## start SUPPLIED DATA

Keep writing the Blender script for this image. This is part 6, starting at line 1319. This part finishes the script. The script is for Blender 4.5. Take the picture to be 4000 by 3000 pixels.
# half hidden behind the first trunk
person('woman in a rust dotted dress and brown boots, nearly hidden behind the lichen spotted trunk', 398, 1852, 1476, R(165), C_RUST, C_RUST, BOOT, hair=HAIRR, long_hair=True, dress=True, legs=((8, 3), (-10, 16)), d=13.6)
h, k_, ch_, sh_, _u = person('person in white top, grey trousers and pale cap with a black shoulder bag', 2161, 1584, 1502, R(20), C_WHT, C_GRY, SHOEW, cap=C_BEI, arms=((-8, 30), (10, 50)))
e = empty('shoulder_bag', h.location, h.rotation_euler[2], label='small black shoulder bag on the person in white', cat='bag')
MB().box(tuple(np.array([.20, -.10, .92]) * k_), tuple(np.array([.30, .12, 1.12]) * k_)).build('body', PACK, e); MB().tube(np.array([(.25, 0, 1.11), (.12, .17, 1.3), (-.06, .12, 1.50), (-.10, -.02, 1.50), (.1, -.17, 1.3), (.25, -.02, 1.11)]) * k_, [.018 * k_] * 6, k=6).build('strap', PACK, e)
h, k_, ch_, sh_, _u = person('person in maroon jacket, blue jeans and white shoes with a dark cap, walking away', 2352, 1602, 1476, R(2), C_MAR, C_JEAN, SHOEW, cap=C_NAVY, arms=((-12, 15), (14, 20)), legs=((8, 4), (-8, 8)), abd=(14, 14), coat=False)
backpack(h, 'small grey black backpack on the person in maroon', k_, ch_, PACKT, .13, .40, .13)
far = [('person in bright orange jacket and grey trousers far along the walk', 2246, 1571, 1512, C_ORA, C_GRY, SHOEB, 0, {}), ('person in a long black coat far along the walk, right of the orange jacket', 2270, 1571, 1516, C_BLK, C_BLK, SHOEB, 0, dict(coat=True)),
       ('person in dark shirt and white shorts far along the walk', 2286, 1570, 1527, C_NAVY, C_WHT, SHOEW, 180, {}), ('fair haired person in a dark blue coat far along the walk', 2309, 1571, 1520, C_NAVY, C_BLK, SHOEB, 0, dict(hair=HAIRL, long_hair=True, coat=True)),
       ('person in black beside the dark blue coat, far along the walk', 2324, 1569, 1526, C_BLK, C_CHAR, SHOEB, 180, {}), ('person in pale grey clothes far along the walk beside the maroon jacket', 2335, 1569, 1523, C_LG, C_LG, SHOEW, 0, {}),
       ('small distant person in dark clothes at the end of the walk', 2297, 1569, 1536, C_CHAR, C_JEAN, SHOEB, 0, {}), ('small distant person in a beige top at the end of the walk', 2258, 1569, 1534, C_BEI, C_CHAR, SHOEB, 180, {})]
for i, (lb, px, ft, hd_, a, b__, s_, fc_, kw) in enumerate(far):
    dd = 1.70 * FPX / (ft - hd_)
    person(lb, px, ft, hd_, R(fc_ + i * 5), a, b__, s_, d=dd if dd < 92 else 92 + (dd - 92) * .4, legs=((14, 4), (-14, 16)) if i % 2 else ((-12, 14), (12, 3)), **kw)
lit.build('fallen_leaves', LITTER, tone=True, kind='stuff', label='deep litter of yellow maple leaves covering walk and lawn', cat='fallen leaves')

## end SUPPLIED DATA

All of the data above should be transcribed exactly.

Keep writing the Blender script for this image. This is part 6, starting at line 1319. This part finishes the script. The script is for Blender 4.5. Take the picture to be 4000 by 3000 pixels.
# half hidden behind the first trunk
person('woman in a rust dotted dress and brown boots, nearly hidden behind the lichen spotted trunk', 398, 1852, 1476, R(165), C_RUST, C_RUST, BOOT, hair=HAIRR, long_hair=True, dress=True, legs=((8, 3), (-10, 16)), d=13.6)
h, k_, ch_, sh_, _u = person('person in white top, grey trousers and pale cap with a black shoulder bag', 2161, 1584, 1502, R(20), C_WHT, C_GRY, SHOEW, cap=C_BEI, arms=((-8, 30), (10, 50)))
e = empty('shoulder_bag', h.location, h.rotation_euler[2], label='small black shoulder bag on the person in white', cat='bag')
MB().box(tuple(np.array([.20, -.10, .92]) * k_), tuple(np.array([.30, .12, 1.12]) * k_)).build('body', PACK, e); MB().tube(np.array([(.25, 0, 1.11), (.12, .17, 1.3), (-.06, .12, 1.50), (-.10, -.02, 1.50), (.1, -.17, 1.3), (.25, -.02, 1.11)]) * k_, [.018 * k_] * 6, k=6).build('strap', PACK, e)
h, k_, ch_, sh_, _u = person('person in maroon jacket, blue jeans and white shoes with a dark cap, walking away', 2352, 1602, 1476, R(2), C_MAR, C_JEAN, SHOEW, cap=C_NAVY, arms=((-12, 15), (14, 20)), legs=((8, 4), (-8, 8)), abd=(14, 14), coat=False)
backpack(h, 'small grey black backpack on the person in maroon', k_, ch_, PACKT, .13, .40, .13)
far = [('person in bright orange jacket and grey trousers far along the walk', 2246, 1571, 1512, C_ORA, C_GRY, SHOEB, 0, {}), ('person in a long black coat far along the walk, right of the orange jacket', 2270, 1571, 1516, C_BLK, C_BLK, SHOEB, 0, dict(coat=True)),
       ('person in dark shirt and white shorts far along the walk', 2286, 1570, 1527, C_NAVY, C_WHT, SHOEW, 180, {}), ('fair haired person in a dark blue coat far along the walk', 2309, 1571, 1520, C_NAVY, C_BLK, SHOEB, 0, dict(hair=HAIRL, long_hair=True, coat=True)),
       ('person in black beside the dark blue coat, far along the walk', 2324, 1569, 1526, C_BLK, C_CHAR, SHOEB, 180, {}), ('person in pale grey clothes far along the walk beside the maroon jacket', 2335, 1569, 1523, C_LG, C_LG, SHOEW, 0, {}),
       ('small distant person in dark clothes at the end of the walk', 2297, 1569, 1536, C_CHAR, C_JEAN, SHOEB, 0, {}), ('small distant person in a beige top at the end of the walk', 2258, 1569, 1534, C_BEI, C_CHAR, SHOEB, 180, {})]
for i, (lb, px, ft, hd_, a, b__, s_, fc_, kw) in enumerate(far):
    dd = 1.70 * FPX / (ft - hd_)
    person(lb, px, ft, hd_, R(fc_ + i * 5), a, b__, s_, d=dd if dd < 92 else 92 + (dd - 92) * .4, legs=((14, 4), (-14, 16)) if i % 2 else ((-12, 14), (12, 3)), **kw)
lit.build('fallen_leaves', LITTER, tone=True, kind='stuff', label='deep litter of yellow maple leaves covering walk and lawn', cat='fallen leaves')